The young Australian women levelling out the gender imbalance in science


A group of women from Australia is shaking the male-dominated physics industry, inspired by some key female appointments at the top.

Lydia Feng reports from Lindau, Germany 

The Bavarian town of Lindau is famed for its picturesque lake and cobble-stoned streets.

It’s also where dozens of Nobel Prize winners and hundreds of young scientists from around the globe gather annually for the prestigious Lindau Nobel Laureate Meetings - and have done for almost seven decades.

Thirteen of Australia’s brightest young physicists attended this month's event, selected by the Australian Academy of Science. But this year was slightly different, as eight of them were women.

Australian physicists
Australia's young female physicists at the 69th Lindau Nobel Laureate Meetings.
SBS News

Among them was UNSW Canberra post-doctoral astrophysicist Fiona Panther, who said it was a rare sight to be part of a majority in a field where women are consistently underrepresented.

"In my very specific field, which is looking at antimatter in space, there’s only been less than five women ever really published in the field," the 27-year-old told SBS News.

It's was a similar experience for nuclear astrophysics student Melanie Hampel from Monash University.

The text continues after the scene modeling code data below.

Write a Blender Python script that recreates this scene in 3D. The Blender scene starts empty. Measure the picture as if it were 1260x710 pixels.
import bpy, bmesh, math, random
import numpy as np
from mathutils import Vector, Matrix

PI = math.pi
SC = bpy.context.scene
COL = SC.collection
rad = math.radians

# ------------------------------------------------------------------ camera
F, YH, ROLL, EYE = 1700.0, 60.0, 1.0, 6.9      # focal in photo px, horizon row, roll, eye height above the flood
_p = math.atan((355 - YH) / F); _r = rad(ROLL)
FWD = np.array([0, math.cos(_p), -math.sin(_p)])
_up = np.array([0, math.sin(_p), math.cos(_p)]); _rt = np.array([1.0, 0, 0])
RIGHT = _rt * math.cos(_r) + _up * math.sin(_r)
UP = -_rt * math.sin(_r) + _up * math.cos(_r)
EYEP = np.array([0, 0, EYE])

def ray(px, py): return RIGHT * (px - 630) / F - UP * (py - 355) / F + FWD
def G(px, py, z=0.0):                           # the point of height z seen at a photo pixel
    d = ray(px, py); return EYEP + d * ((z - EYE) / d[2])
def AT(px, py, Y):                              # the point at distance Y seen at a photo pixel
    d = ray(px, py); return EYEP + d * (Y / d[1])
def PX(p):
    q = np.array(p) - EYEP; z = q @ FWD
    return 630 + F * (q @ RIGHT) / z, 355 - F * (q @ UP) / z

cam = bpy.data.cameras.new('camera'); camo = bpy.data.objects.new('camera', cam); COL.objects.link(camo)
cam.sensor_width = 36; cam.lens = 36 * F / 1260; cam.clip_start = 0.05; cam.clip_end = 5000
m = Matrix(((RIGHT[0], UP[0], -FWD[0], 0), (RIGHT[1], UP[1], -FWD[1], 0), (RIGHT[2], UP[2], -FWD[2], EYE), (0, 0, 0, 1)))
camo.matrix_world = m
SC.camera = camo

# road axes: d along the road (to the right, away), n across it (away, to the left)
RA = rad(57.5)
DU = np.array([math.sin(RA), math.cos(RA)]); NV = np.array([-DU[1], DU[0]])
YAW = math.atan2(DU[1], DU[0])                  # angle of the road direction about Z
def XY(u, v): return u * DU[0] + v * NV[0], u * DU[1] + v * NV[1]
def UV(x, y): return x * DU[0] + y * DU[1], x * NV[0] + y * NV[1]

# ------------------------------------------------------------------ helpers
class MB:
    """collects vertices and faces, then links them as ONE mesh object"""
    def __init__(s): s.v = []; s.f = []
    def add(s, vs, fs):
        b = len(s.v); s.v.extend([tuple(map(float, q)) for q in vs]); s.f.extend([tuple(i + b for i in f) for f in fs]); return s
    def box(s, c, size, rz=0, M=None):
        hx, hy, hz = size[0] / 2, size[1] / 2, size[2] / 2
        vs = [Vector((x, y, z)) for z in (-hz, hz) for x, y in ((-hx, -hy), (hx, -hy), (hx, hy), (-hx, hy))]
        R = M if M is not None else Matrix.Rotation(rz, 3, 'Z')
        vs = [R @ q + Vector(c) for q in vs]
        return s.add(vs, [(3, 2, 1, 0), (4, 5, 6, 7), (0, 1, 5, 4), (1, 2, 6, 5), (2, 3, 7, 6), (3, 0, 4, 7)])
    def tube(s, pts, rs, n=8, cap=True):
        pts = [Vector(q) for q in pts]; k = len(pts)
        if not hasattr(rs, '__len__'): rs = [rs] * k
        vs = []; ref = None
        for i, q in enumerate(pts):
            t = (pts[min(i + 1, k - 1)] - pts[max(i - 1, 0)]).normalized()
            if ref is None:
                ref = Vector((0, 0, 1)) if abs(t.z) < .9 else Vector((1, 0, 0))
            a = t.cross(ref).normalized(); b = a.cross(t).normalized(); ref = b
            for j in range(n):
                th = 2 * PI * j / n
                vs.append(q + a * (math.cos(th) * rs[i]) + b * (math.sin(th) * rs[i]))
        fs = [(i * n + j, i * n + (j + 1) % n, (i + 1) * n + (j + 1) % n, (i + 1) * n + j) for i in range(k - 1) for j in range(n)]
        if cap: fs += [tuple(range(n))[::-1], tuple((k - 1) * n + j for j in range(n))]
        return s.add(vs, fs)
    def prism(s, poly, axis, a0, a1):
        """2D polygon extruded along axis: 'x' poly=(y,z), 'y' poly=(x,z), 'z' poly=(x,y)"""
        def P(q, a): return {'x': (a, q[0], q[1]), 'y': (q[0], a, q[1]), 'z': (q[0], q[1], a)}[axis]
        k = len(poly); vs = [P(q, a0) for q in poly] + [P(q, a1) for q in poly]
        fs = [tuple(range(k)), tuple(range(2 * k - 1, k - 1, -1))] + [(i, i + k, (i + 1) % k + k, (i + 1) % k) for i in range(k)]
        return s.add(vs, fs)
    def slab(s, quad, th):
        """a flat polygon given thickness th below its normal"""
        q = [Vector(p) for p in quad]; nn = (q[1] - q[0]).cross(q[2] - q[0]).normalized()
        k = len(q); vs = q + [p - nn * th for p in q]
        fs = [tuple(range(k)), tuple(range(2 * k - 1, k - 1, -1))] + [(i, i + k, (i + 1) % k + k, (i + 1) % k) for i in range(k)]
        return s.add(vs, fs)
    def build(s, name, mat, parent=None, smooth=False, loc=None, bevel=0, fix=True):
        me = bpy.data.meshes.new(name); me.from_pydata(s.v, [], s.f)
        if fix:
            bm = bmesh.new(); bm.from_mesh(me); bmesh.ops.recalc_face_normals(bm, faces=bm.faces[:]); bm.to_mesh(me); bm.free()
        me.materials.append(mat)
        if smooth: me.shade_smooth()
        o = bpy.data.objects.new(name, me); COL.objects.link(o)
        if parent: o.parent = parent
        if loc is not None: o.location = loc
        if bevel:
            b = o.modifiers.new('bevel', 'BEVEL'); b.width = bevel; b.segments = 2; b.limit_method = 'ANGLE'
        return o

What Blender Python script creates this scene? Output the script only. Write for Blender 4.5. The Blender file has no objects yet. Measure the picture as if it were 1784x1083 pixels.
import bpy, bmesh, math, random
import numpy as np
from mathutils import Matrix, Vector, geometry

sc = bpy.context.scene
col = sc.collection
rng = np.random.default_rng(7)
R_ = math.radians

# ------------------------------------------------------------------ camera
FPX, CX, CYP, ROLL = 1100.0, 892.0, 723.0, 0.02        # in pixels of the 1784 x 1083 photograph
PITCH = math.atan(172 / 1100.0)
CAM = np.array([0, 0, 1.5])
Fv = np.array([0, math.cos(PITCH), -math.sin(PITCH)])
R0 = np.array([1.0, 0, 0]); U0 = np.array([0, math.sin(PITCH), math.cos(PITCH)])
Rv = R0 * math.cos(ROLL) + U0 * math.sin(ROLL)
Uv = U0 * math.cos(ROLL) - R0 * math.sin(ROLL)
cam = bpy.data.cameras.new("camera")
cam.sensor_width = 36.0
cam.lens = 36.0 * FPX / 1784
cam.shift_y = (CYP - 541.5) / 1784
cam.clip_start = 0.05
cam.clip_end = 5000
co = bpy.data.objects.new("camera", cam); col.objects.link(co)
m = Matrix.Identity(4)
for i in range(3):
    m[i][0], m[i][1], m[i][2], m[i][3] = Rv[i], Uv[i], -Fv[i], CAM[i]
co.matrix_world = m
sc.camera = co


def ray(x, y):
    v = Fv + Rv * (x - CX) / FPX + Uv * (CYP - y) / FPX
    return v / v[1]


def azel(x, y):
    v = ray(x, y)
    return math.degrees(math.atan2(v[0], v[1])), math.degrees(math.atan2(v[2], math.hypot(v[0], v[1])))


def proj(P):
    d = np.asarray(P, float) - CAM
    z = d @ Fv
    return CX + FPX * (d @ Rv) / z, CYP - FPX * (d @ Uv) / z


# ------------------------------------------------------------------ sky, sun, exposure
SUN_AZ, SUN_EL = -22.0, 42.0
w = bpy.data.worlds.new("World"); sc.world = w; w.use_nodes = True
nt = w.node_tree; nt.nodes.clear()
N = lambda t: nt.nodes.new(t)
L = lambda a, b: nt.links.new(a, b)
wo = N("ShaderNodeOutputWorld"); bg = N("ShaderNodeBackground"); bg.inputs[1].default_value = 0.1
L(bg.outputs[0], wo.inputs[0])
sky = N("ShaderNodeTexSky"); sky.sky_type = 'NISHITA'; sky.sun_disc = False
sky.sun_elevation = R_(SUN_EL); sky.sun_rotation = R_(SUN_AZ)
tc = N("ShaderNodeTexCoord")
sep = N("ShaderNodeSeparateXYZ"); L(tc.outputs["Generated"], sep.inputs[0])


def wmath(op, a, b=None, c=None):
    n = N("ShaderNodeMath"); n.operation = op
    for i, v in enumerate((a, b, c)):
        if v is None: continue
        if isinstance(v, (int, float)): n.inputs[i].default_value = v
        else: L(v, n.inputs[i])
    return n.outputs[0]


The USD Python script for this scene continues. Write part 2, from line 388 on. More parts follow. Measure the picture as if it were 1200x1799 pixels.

"It’s very nice to see that the Australian delegation can bump up that ratio because ever since I started university it was more men than women," she said. 

"Whether you’re in a classroom surrounded mainly by young men or you look to your professors who are also men."

That's why the 27-year-old says she’s proud to be part of a team that’s committed to levelling the gender imbalance.  

A recent Women in STEM report by the Australian Academy of Science found only a quarter of physics and astronomy university students in Australia are women. 

When they enter the workforce, only 11 per cent of them make it to the top pay bracket according to a 2018 Professionals Australia report.

As a nanotechnology engineer at ANSTO, Katie Sizeland often sees the “leaky pipeline” concept at play.

"Once we get women in STEM we also need to encourage them to stay in STEM as well because so many people drop out," she said. 

The Australian Government is determined to see that changed. This year it invested $3.4 million and announced a 10-year plan to boost women in STEM.

Australian National University academic and nanotechnology scientist Chennupati Jagadish said the funding is "absolutely critical" but stressed there’s more work to be done if Australia is serious about securing a future as an innovative, productive and competitive nation.

"The government really needs to invest more at all levels of federal government, at the state government level and also the university level," he said. 

"The institutions really have a responsibility to nurture the next generation of young women if we really want to make sure science flourishes."

The power of role models

So far there are signs of positive change at the top end of the profession. 

This year optical physicist Tanya Monro became the first woman appointed as Australia’s chief defence scientist, while physicist Cathy Foley is the CSIRO’s chief scientist and quantum physicist Michelle Simmons was last year’s Australian of the Year.

Australian science leaders: Tanya Monro, Cathy Foley and Michelle Simmons.

For the young Australian physicists at Lindau there’s nothing more valuable than meeting some of the world’s leading female scientists and learning first-hand how they broke down barriers to get to where they are today.

One of them is Canadian physicist Donna Strickland, who last year became the third woman to win the Nobel Prize in Physics after Marie Curie in 1903 and Maria Goeppert-Mayer in 1963.

Donna Strickland
Nobel Prize winner and Canadian optical physicist Donna Strickland speaking at the 69th Lindau Nobel Laureate Meetings.

Speaking to SBS News in Lindau, the 60-year-old said, "I think as a society we need to start encouraging everybody to think about physics, engineering and maths as something worthwhile to do."

"It’s wrong to say this role’s for a woman and this role’s for a man." 

"Every role should be open so we can get the very best people in everything we do."

While her history-making Nobel Prize win has made headlines around the world, she’s optimistic it won’t be so surprising in the near future.

"I don’t think we’ll have to wait very long until women start to get recognised."

Role models like Dr Strickland are driving Australia’s aspiring female scientists to break the glass ceiling. 

Many of them, including Dr Sizeland, were awe-struck when they had the chance to chat to Dr Strickland in Lindau.

"It’s the most inspiring thing when you meet the person who has gained the most prestigious accolade they can possibly get in the entire world," she said.

"It changes your perception of what’s possible." 

Lydia Feng travelled to Germany with the assistance of the Lindau Nobel Laureate Meetings.